=== EXERCISE TASK ===
Here is the task for the listing below: output exactly the lines from the one containing "Build this scene" through the one containing "col = sc.collection", and leave out the pictures.

[Scene script records]
══════════

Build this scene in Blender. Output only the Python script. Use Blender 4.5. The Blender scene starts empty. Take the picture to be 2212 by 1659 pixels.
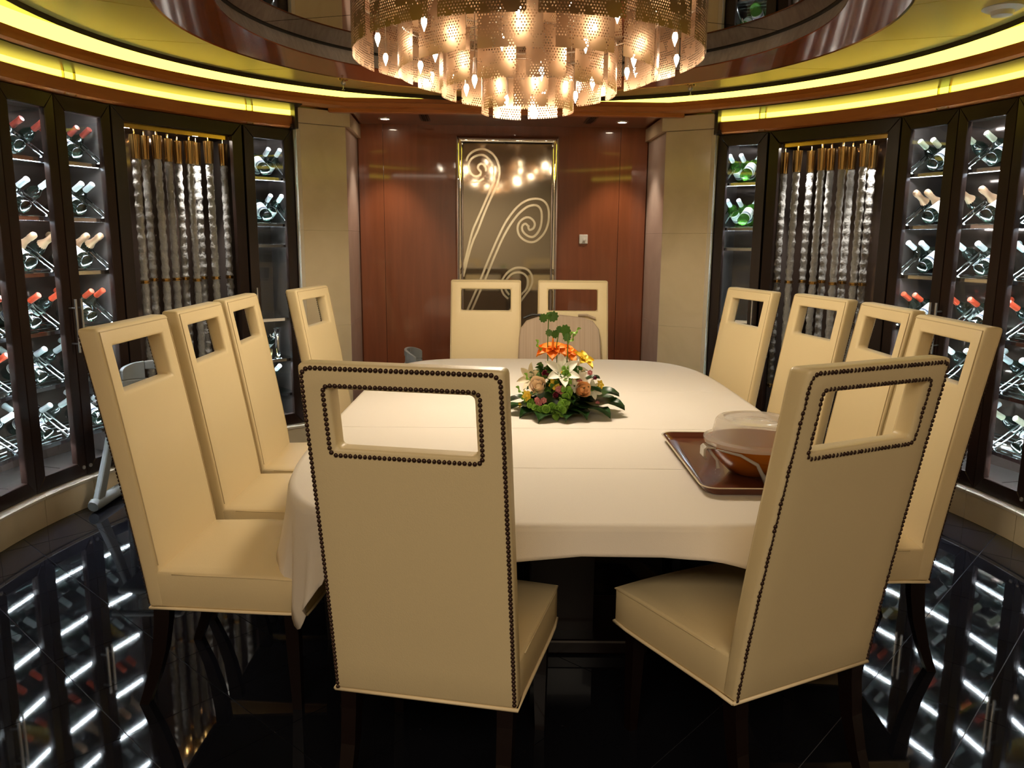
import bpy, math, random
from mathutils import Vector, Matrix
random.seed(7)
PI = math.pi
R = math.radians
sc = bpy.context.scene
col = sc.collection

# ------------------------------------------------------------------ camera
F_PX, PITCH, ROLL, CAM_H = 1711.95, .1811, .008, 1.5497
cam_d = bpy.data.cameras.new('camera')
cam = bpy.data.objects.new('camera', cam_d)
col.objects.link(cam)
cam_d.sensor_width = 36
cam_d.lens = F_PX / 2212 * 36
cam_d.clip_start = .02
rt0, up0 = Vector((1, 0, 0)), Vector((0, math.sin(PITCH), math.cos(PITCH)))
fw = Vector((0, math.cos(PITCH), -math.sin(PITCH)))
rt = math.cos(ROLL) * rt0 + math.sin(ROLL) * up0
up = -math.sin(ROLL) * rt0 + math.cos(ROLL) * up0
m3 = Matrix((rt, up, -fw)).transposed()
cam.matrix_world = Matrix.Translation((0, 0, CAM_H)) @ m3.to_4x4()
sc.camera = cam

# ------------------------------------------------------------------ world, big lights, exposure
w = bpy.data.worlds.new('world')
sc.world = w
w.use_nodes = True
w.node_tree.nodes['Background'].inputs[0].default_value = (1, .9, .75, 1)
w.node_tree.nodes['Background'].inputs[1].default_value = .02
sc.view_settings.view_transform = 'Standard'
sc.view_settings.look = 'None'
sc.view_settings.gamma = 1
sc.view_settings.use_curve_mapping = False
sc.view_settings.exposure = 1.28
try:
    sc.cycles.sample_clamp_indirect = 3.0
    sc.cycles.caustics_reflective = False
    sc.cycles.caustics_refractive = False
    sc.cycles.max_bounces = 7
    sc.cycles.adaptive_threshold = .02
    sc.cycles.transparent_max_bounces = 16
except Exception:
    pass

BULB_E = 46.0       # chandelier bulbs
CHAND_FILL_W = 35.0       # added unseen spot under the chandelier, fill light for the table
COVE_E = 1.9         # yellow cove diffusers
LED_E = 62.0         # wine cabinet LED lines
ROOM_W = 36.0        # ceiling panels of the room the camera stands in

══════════

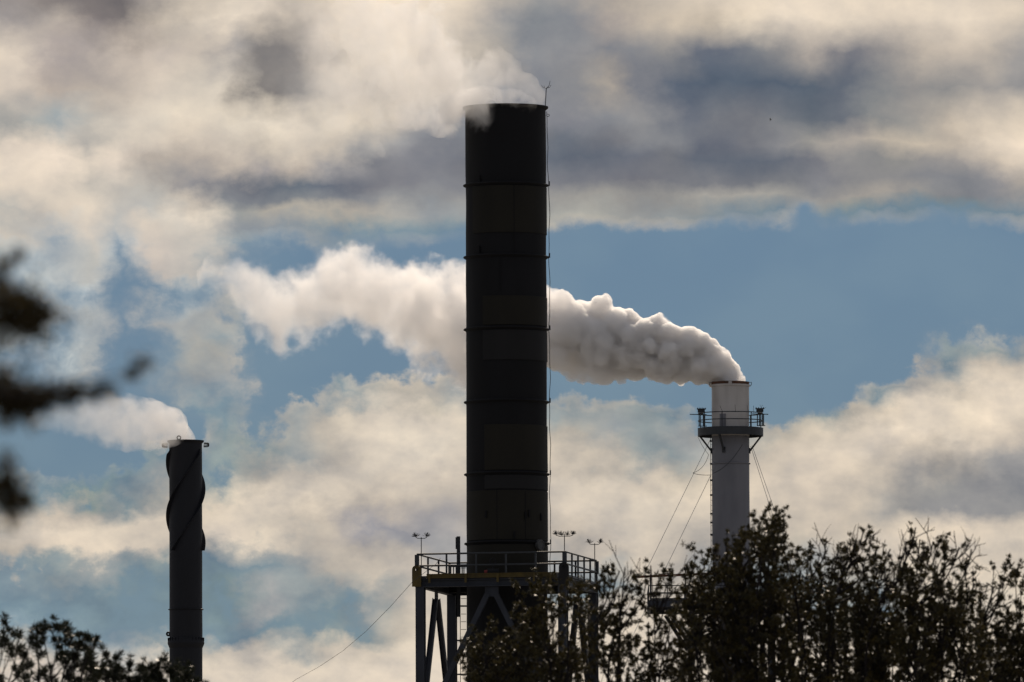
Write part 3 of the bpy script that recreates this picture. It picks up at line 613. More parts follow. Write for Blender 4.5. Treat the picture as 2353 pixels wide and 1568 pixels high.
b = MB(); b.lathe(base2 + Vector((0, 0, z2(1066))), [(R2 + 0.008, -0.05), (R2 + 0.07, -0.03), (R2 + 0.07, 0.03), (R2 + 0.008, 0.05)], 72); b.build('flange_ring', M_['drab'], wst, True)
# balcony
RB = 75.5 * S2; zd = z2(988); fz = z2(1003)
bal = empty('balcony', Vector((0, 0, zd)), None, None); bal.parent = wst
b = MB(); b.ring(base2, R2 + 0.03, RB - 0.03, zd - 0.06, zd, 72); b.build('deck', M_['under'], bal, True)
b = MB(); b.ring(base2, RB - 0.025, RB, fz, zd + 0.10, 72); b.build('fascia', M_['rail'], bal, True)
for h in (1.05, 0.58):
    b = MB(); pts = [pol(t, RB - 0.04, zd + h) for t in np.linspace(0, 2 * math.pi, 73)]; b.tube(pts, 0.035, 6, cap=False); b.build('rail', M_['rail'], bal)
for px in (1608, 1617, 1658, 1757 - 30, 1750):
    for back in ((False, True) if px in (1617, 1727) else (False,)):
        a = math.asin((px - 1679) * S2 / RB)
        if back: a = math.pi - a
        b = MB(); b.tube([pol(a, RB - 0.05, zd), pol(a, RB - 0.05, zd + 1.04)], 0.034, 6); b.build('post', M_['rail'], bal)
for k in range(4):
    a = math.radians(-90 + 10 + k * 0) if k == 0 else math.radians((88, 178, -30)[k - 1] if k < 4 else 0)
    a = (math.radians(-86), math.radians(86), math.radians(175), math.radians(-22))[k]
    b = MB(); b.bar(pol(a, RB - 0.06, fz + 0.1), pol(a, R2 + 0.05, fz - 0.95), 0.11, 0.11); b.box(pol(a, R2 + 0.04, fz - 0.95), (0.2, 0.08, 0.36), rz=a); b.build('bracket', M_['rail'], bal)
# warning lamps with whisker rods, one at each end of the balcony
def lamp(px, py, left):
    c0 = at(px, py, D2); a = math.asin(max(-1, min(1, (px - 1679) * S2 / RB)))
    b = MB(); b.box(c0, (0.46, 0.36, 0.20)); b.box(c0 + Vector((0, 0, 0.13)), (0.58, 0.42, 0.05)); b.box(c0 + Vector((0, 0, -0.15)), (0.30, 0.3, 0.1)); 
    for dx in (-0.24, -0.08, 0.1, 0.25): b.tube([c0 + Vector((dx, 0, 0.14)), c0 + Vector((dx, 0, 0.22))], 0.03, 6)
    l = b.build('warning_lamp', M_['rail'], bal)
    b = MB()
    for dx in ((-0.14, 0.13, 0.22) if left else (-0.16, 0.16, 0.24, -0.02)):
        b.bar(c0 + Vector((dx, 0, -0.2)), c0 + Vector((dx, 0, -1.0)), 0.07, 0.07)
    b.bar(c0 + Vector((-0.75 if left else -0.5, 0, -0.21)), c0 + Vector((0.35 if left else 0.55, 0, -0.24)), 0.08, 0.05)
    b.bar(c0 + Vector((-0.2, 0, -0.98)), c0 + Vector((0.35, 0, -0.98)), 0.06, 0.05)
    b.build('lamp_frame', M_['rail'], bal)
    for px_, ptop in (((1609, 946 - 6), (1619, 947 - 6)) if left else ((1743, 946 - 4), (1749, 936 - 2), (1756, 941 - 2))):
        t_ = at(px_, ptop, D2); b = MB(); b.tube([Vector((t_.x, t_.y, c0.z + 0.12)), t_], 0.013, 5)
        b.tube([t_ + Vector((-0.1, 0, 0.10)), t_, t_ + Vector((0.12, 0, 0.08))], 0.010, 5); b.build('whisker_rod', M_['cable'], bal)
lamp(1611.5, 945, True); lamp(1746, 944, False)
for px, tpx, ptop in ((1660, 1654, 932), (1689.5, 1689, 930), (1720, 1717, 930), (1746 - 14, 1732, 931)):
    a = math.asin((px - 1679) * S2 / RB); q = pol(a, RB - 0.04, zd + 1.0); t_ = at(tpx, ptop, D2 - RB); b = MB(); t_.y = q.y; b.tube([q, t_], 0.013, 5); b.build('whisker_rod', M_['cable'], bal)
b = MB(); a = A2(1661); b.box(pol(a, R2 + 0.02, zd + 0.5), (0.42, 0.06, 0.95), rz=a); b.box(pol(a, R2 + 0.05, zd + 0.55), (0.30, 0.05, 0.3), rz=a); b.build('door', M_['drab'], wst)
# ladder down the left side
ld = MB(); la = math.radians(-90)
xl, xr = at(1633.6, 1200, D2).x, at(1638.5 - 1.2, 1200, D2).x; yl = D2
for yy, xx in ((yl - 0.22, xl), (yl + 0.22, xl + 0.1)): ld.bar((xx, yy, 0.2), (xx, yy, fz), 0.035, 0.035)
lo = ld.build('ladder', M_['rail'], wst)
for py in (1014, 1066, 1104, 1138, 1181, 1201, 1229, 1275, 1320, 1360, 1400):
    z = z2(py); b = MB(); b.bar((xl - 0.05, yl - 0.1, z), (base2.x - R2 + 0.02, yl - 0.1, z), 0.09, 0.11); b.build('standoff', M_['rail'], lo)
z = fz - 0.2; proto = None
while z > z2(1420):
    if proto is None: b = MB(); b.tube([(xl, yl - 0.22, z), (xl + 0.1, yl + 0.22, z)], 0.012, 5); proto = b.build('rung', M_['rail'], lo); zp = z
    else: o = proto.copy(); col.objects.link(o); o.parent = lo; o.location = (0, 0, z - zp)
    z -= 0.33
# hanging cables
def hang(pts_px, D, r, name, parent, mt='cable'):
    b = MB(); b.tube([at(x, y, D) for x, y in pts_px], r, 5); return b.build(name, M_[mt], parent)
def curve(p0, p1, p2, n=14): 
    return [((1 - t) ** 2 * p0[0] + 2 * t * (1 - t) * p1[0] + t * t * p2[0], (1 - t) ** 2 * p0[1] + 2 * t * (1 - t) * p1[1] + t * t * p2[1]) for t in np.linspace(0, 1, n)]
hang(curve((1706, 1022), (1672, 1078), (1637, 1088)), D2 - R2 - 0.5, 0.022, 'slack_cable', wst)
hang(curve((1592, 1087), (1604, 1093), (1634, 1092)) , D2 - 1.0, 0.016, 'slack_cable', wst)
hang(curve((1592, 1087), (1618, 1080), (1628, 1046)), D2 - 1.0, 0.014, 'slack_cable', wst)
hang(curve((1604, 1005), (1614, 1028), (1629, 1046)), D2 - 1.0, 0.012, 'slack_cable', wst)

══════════

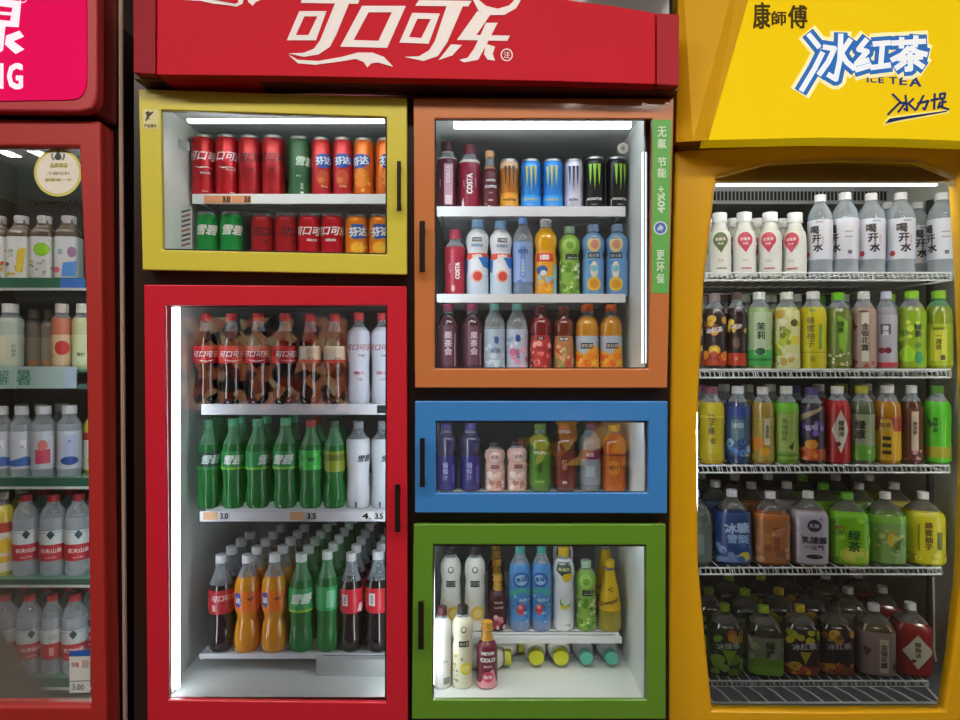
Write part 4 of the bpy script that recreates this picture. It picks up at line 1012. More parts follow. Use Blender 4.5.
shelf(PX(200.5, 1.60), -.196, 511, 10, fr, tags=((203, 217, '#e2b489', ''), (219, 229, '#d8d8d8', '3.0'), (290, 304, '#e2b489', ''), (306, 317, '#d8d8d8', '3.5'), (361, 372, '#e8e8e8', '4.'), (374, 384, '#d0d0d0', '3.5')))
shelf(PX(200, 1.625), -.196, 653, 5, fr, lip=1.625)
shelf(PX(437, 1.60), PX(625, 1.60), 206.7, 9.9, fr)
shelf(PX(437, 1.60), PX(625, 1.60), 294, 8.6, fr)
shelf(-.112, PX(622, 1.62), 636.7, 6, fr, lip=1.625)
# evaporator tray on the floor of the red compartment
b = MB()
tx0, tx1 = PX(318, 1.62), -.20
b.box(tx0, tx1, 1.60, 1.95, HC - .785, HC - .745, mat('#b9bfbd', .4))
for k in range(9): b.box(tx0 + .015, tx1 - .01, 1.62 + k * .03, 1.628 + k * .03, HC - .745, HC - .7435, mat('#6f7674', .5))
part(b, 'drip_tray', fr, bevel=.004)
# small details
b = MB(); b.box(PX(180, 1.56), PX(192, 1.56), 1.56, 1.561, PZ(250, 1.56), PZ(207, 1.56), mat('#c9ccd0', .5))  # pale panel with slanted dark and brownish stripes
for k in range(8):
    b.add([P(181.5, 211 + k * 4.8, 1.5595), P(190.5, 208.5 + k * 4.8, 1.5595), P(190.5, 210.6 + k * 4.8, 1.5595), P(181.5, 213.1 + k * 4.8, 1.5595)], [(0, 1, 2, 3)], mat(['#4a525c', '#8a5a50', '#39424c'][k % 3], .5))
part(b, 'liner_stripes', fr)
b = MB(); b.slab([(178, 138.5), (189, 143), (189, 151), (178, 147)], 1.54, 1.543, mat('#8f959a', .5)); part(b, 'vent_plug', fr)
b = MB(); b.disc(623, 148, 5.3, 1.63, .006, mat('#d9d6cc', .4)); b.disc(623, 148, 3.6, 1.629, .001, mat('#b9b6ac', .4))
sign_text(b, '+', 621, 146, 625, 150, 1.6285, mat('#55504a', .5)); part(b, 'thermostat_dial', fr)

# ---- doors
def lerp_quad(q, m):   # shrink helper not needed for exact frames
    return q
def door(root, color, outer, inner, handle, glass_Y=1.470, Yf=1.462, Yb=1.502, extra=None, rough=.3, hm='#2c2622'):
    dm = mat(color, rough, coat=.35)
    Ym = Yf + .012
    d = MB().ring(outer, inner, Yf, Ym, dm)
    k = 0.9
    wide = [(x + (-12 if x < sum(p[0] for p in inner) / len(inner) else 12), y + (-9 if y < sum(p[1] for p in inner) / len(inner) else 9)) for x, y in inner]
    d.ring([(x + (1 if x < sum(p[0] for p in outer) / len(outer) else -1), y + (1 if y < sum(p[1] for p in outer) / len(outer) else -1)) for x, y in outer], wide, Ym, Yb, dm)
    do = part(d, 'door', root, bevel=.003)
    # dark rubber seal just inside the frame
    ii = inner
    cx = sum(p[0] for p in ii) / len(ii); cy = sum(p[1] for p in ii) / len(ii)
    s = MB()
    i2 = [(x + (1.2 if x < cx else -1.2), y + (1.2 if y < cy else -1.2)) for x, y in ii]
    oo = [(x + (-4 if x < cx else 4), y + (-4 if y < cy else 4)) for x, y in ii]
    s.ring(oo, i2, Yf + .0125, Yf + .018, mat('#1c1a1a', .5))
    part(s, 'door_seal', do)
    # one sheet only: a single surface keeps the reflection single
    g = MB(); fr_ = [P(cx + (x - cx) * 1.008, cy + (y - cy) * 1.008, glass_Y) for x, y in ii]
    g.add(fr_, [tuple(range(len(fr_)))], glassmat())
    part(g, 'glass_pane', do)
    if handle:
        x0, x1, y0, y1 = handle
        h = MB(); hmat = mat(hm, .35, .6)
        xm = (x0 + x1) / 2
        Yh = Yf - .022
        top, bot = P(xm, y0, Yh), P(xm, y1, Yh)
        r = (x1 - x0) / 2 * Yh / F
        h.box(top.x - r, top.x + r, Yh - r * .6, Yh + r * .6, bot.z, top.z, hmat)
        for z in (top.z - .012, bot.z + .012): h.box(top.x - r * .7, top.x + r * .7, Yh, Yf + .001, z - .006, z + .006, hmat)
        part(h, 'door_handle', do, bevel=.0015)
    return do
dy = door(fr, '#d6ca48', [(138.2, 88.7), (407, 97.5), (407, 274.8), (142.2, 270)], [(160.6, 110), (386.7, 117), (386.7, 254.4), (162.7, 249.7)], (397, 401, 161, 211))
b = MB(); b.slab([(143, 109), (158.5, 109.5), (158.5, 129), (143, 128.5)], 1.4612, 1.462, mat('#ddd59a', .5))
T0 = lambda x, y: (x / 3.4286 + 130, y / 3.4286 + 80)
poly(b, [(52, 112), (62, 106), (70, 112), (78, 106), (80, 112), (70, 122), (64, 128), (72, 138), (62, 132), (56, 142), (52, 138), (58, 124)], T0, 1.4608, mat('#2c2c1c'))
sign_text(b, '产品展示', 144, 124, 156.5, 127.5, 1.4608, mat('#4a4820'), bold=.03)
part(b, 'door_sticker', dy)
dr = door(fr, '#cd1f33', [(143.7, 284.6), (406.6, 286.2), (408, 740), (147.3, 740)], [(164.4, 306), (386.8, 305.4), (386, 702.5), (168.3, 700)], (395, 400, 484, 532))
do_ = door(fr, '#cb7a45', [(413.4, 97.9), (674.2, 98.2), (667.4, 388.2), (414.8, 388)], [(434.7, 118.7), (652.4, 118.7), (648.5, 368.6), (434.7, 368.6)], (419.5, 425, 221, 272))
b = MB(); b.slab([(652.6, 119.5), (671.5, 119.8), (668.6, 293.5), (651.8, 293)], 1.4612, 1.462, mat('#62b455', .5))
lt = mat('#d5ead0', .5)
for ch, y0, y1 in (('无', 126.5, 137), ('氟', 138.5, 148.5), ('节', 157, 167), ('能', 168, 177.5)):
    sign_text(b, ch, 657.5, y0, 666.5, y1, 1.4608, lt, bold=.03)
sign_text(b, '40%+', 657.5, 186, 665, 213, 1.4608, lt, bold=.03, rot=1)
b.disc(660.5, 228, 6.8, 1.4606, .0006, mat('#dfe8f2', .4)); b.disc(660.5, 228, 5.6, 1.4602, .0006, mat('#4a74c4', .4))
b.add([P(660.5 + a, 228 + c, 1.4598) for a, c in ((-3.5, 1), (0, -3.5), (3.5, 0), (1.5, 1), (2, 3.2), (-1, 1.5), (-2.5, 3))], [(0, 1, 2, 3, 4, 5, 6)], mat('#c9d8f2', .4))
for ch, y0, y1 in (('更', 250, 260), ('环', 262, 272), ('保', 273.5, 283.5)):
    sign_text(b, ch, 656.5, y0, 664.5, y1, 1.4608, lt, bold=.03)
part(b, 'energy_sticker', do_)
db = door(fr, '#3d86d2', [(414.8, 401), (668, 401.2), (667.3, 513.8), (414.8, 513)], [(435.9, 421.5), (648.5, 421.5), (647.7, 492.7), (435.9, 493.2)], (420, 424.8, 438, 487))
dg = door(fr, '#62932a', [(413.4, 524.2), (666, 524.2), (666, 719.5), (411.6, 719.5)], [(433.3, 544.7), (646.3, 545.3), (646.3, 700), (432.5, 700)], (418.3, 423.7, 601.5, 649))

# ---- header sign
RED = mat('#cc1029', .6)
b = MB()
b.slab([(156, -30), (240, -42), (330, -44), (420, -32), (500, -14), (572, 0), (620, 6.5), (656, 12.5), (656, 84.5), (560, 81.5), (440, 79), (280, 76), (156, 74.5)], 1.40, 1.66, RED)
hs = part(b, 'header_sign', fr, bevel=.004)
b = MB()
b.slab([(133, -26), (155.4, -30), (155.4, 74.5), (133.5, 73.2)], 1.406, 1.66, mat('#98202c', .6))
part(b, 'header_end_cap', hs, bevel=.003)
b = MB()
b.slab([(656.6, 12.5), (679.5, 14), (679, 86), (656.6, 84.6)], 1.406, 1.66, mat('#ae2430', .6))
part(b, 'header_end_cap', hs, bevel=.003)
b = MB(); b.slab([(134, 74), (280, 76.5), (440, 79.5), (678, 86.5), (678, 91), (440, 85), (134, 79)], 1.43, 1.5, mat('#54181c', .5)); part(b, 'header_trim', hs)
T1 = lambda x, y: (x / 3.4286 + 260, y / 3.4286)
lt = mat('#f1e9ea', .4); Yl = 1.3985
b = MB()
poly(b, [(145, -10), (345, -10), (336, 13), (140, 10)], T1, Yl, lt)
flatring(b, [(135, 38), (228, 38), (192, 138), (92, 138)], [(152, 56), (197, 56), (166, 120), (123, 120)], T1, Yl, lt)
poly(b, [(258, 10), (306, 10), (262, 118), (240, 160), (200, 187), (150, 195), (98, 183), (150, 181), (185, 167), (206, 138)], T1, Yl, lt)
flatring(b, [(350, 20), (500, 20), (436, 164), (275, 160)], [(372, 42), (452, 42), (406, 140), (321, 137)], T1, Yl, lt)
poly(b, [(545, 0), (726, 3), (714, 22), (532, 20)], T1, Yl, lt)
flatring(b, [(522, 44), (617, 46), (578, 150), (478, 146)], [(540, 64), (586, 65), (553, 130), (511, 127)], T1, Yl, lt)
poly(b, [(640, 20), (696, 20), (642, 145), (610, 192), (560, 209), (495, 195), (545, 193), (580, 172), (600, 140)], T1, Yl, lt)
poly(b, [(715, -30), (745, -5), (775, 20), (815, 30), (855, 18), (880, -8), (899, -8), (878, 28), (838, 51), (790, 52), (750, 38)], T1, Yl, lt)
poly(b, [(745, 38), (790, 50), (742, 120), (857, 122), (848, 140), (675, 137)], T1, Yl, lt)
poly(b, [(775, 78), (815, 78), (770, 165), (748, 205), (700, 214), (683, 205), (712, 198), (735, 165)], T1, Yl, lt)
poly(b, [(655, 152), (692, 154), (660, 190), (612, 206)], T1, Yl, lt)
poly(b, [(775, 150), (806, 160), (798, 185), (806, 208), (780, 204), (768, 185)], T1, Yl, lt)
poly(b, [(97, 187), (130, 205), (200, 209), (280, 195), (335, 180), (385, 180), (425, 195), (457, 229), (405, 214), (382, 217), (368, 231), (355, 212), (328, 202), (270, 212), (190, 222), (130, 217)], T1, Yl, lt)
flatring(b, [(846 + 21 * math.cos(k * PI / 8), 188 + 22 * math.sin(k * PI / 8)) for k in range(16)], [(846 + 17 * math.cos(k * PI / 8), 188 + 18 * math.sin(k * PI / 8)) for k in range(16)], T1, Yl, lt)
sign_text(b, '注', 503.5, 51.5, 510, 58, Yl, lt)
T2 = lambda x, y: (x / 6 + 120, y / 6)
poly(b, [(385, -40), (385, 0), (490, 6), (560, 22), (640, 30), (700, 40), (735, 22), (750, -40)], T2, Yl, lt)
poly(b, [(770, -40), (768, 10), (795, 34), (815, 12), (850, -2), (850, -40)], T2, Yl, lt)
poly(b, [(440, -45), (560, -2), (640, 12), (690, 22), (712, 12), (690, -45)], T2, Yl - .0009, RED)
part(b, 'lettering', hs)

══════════

=== WRITTEN ANSWER ===
Build this scene in Blender. Output only the Python script. Use Blender 4.5. The Blender scene starts empty. Take the picture to be 2212 by 1659 pixels.
import bpy, math, random
from mathutils import Vector, Matrix
random.seed(7)
PI = math.pi
R = math.radians
sc = bpy.context.scene
col = sc.collection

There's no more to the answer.